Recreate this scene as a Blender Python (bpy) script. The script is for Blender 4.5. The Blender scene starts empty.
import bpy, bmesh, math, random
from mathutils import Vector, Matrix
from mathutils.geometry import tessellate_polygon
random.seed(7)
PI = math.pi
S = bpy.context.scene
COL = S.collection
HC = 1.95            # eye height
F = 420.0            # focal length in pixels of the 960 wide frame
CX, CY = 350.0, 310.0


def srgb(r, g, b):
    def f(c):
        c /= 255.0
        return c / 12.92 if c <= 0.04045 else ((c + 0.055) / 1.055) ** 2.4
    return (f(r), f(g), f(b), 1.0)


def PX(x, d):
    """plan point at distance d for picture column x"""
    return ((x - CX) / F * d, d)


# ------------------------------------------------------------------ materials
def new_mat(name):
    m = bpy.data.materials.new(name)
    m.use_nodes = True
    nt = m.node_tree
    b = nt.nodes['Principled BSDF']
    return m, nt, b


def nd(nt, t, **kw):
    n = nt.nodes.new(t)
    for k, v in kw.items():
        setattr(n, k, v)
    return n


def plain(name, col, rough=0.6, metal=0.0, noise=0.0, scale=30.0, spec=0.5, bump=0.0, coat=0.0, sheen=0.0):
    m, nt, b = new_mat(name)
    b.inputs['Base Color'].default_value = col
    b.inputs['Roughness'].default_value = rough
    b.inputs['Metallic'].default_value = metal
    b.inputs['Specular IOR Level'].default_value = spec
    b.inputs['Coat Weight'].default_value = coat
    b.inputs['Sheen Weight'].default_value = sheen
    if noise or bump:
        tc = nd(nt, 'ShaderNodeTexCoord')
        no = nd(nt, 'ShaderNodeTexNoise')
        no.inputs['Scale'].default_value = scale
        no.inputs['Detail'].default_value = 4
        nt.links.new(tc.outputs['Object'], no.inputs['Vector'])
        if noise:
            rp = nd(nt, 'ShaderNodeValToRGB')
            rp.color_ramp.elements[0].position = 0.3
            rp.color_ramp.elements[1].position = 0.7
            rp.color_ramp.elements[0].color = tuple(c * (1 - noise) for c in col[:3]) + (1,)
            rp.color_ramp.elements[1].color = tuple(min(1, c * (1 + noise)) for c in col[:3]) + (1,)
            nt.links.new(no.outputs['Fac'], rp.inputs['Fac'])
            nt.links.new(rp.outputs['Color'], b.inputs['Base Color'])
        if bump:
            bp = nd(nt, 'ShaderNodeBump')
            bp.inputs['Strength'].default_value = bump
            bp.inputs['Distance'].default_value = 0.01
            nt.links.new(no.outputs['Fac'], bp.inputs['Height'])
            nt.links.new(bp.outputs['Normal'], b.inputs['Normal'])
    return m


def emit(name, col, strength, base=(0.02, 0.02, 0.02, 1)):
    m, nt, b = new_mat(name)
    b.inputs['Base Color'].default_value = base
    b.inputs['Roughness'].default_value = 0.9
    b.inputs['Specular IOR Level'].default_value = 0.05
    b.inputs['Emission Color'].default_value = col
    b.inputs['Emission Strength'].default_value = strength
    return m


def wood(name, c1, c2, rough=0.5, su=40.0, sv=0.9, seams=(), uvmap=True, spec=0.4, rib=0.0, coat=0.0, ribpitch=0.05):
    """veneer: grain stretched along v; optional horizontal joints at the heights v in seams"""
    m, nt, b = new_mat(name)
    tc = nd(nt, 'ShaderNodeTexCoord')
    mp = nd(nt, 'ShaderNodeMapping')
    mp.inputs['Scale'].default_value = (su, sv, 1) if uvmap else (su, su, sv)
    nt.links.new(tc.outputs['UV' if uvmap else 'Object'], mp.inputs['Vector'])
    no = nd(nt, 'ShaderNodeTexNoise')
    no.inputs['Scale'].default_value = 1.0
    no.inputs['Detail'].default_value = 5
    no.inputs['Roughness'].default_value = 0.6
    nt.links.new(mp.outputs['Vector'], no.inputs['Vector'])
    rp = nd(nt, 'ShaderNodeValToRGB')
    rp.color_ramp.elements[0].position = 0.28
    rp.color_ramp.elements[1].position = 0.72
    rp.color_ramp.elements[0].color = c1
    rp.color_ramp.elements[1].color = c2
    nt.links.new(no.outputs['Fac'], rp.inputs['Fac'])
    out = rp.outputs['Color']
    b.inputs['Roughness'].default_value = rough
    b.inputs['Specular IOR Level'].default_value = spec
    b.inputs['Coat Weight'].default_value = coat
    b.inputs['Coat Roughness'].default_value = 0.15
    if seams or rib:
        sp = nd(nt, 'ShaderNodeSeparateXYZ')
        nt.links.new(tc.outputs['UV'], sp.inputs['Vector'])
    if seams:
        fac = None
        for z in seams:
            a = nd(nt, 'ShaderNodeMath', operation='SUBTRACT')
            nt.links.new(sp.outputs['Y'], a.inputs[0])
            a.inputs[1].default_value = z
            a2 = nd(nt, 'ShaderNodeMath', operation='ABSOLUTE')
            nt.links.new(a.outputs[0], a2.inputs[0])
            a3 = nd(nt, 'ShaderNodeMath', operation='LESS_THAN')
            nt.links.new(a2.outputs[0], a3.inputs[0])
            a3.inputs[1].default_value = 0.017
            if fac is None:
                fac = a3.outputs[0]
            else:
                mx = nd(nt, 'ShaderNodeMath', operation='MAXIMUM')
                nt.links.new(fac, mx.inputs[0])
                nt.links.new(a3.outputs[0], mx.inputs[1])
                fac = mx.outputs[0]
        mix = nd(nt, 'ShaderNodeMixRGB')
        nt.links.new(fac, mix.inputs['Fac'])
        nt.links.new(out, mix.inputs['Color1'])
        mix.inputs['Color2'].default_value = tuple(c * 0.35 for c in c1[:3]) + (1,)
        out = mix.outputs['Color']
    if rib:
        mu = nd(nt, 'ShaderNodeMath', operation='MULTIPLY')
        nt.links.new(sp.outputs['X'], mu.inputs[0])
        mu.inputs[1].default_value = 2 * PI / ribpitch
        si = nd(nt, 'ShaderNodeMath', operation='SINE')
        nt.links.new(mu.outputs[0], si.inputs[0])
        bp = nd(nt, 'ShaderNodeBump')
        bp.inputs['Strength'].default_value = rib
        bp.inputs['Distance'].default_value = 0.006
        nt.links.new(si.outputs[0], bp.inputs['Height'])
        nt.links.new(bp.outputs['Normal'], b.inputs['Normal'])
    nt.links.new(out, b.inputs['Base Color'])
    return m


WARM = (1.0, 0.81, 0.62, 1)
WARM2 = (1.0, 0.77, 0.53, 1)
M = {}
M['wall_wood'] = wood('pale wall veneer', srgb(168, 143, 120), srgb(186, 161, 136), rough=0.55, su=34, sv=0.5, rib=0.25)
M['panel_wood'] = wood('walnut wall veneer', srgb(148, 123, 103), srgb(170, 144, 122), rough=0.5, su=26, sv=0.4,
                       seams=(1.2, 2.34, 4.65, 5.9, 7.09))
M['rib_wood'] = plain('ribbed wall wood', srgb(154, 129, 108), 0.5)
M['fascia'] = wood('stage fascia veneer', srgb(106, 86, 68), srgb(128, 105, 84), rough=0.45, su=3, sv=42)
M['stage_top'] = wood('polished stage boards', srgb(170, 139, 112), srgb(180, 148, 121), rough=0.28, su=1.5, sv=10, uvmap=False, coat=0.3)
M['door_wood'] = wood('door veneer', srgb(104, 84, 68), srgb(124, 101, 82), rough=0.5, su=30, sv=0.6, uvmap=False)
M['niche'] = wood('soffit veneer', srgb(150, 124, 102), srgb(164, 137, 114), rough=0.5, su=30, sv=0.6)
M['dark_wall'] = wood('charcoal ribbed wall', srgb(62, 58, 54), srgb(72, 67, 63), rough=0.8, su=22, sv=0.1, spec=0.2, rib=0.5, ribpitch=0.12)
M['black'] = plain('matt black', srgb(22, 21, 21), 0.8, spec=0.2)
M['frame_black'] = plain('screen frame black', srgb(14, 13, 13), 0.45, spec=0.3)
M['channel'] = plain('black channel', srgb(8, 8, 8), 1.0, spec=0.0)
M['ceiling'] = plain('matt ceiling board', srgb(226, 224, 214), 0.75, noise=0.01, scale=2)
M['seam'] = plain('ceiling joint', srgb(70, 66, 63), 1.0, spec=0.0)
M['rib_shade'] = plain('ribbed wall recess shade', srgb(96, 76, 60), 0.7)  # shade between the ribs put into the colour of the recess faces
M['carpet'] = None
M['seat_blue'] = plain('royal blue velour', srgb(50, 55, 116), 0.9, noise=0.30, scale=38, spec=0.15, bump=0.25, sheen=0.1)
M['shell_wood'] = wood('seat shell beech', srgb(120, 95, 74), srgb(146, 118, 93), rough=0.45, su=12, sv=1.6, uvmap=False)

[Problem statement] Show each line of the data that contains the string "scene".

[Output]
Recreate this scene as a Blender Python (bpy) script. The script is for Blender 4.5. The Blender scene starts empty.
S = bpy.context.scene